**WHAT THE EXERCISE ASKS:** Your output is the lines from the first one to the one containing "W.node_tree.nodes['Background'].inputs[1].default_value = 1.0", repeated exactly, with images left out.
** BEGIN **
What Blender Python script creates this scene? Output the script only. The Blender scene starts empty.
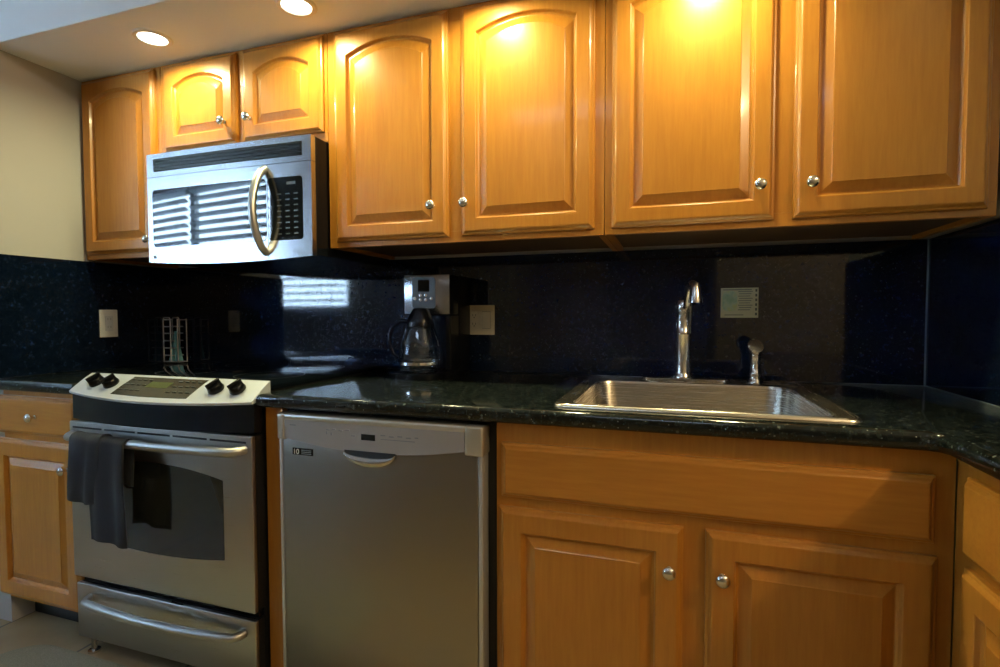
import bpy, bmesh, math, random
from mathutils import Vector, Matrix
random.seed(7)
S = bpy.context.scene
COL = S.collection
PI = math.pi

# ---------------------------------------------------------------- camera
cam_d = bpy.data.cameras.new('camera'); cam = bpy.data.objects.new('camera', cam_d); COL.objects.link(cam)
CX, CY, CZ, YAW, PITCH, ROLL, F = 2.3273, -1.8563, 1.1435, 0.317, -0.0377, -0.0025, 523.33
fw = Vector((-math.sin(YAW)*math.cos(PITCH), math.cos(YAW)*math.cos(PITCH), math.sin(PITCH)))
rt = Vector((math.cos(YAW), math.sin(YAW), 0)); up = rt.cross(fw)
rt2 = math.cos(ROLL)*rt + math.sin(ROLL)*up; up2 = -math.sin(ROLL)*rt + math.cos(ROLL)*up
cam.matrix_world = Matrix(((rt2.x, up2.x, -fw.x, CX), (rt2.y, up2.y, -fw.y, CY), (rt2.z, up2.z, -fw.z, CZ), (0, 0, 0, 1)))
cam_d.sensor_width = 36; cam_d.lens = F*36/1000; cam_d.clip_start = 0.05
S.camera = cam

# ---------------------------------------------------------------- light and exposure
S.view_settings.view_transform = 'Standard'; S.view_settings.look = 'None'
S.view_settings.gamma = 1; S.view_settings.use_curve_mapping = False
S.view_settings.exposure = -0.50
W = bpy.data.worlds.new('world'); S.world = W; W.use_nodes = True
W.node_tree.nodes['Background'].inputs[0].default_value = (0.62, 0.78, 1.0, 1)
W.node_tree.nodes['Background'].inputs[1].default_value = 1.0

def area(name, loc, rot, sx, sy, power, color, shape='RECTANGLE', spread=PI):
    l = bpy.data.lights.new(name, 'AREA'); l.shape = shape; l.size = sx
    if shape in ('RECTANGLE', 'ELLIPSE'): l.size_y = sy
    l.energy = power; l.color = color; l.spread = spread
    o = bpy.data.objects.new(name, l); COL.objects.link(o); o.location = loc; o.rotation_euler = rot
    return o
# daylight just outside the window of the dining side (faces into the room)
area('window_daylight', (-2.7, -4.2, 1.9), (PI/2, 0, 0), 4.6, 2.6, 2400, (0.52, 0.75, 1.0))
WARM = (1.0, 0.93, 0.48)
WARM2 = (1.0, 0.72, 0.38)
DOWN_POWER = 9.5

# ---------------------------------------------------------------- helpers
def put(name, bm, mat, parent=None, smooth=None, loc=None):
    me = bpy.data.meshes.new(name)
    base = Vector((0, 0, 0))
    p = parent
    while p is not None: base += Vector(p.location); p = p.parent
    if loc is not None: base = Vector(loc)
    bmesh.ops.recalc_face_normals(bm, faces=bm.faces)
    for v in bm.verts: v.co -= base
    if smooth:
        for f in bm.faces: f.smooth = True
    bm.to_mesh(me); bm.free()
    o = bpy.data.objects.new(name, me); COL.objects.link(o)
    me.materials.append(mat)
    if smooth:
        try: me.set_sharp_from_angle(angle=math.radians(smooth))
        except Exception: pass
    if parent is not None: o.parent = parent
    elif loc is not None: o.location = loc
    return o
def thing(name, label, cat, loc, group=None):
    o = bpy.data.objects.new(name, None); COL.objects.link(o); o.location = loc
    o.empty_display_size = 0.05
    o['label'] = label; o['category'] = cat
    if group: o['group'] = group
    return o
def tag(o, label, cat, group=None):
    o['label'] = label; o['category'] = cat
    if group: o['group'] = group
    return o
def struct(name, bm, mat, parent=None, smooth=None):
    o = put(name, bm, mat, parent, smooth)
    if parent is None: o['kind'] = 'structure'
    return o
def B(): return bmesh.new()
def box(bm, x0, x1, y0, y1, z0, z1, bev=0, seg=2):
    t = bmesh.new()
    vs = [t.verts.new((x, y, z)) for x in (x0, x1) for y in (y0, y1) for z in (z0, z1)]
    for q in ((0,1,3,2), (4,6,7,5), (0,4,5,1), (2,3,7,6), (0,2,6,4), (1,5,7,3)): t.faces.new([vs[i] for i in q])
    bmesh.ops.recalc_face_normals(t, faces=t.faces)
    if bev: bmesh.ops.bevel(t, geom=list(t.edges), offset=bev, segments=seg, affect='EDGES', profile=0.5)
    merge(bm, t); return bm
def merge(bm, t, M=None):
    if M is not None: t.transform(M)
    mp = {v: bm.verts.new(v.co) for v in t.verts}
    for f in t.faces:
        try: bm.faces.new([mp[v] for v in f.verts])
        except ValueError: pass
    t.free()
def tube(bm, pts, rad, seg=12, cap=True, flat=1.0):
    pts = [Vector(p) for p in pts]; n = len(pts)
    if not hasattr(rad, '__len__'): rad = [rad]*n
    tang = [(pts[min(i+1, n-1)]-pts[max(i-1, 0)]).normalized() for i in range(n)]
    ref = Vector((0, 0, 1)) if abs(tang[0].z) < 0.9 else Vector((1, 0, 0))
    nrm = (ref - tang[0]*ref.dot(tang[0])).normalized(); rings = []
    for i in range(n):
        nrm = (nrm - tang[i]*nrm.dot(tang[i])).normalized(); bi = tang[i].cross(nrm)
        rings.append([bm.verts.new(pts[i] + rad[i]*(math.cos(2*PI*k/seg)*nrm*flat + math.sin(2*PI*k/seg)*bi)) for k in range(seg)])
    for a, b in zip(rings, rings[1:]):
        for k in range(seg): bm.faces.new((a[k], a[(k+1) % seg], b[(k+1) % seg], b[k]))
    if cap: bm.faces.new(rings[0]); bm.faces.new(rings[-1][::-1])
    return bm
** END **
**SOLUTION TO THIS PROBLEM:**
What Blender Python script creates this scene? Output the script only. The Blender scene starts empty.
import bpy, bmesh, math, random
from mathutils import Vector, Matrix
random.seed(7)
S = bpy.context.scene
COL = S.collection
PI = math.pi

# ---------------------------------------------------------------- camera
cam_d = bpy.data.cameras.new('camera'); cam = bpy.data.objects.new('camera', cam_d); COL.objects.link(cam)
CX, CY, CZ, YAW, PITCH, ROLL, F = 2.3273, -1.8563, 1.1435, 0.317, -0.0377, -0.0025, 523.33
fw = Vector((-math.sin(YAW)*math.cos(PITCH), math.cos(YAW)*math.cos(PITCH), math.sin(PITCH)))
rt = Vector((math.cos(YAW), math.sin(YAW), 0)); up = rt.cross(fw)
rt2 = math.cos(ROLL)*rt + math.sin(ROLL)*up; up2 = -math.sin(ROLL)*rt + math.cos(ROLL)*up
cam.matrix_world = Matrix(((rt2.x, up2.x, -fw.x, CX), (rt2.y, up2.y, -fw.y, CY), (rt2.z, up2.z, -fw.z, CZ), (0, 0, 0, 1)))
cam_d.sensor_width = 36; cam_d.lens = F*36/1000; cam_d.clip_start = 0.05
S.camera = cam

# ---------------------------------------------------------------- light and exposure
S.view_settings.view_transform = 'Standard'; S.view_settings.look = 'None'
S.view_settings.gamma = 1; S.view_settings.use_curve_mapping = False
S.view_settings.exposure = -0.50
W = bpy.data.worlds.new('world'); S.world = W; W.use_nodes = True
W.node_tree.nodes['Background'].inputs[0].default_value = (0.62, 0.78, 1.0, 1)
W.node_tree.nodes['Background'].inputs[1].default_value = 1.0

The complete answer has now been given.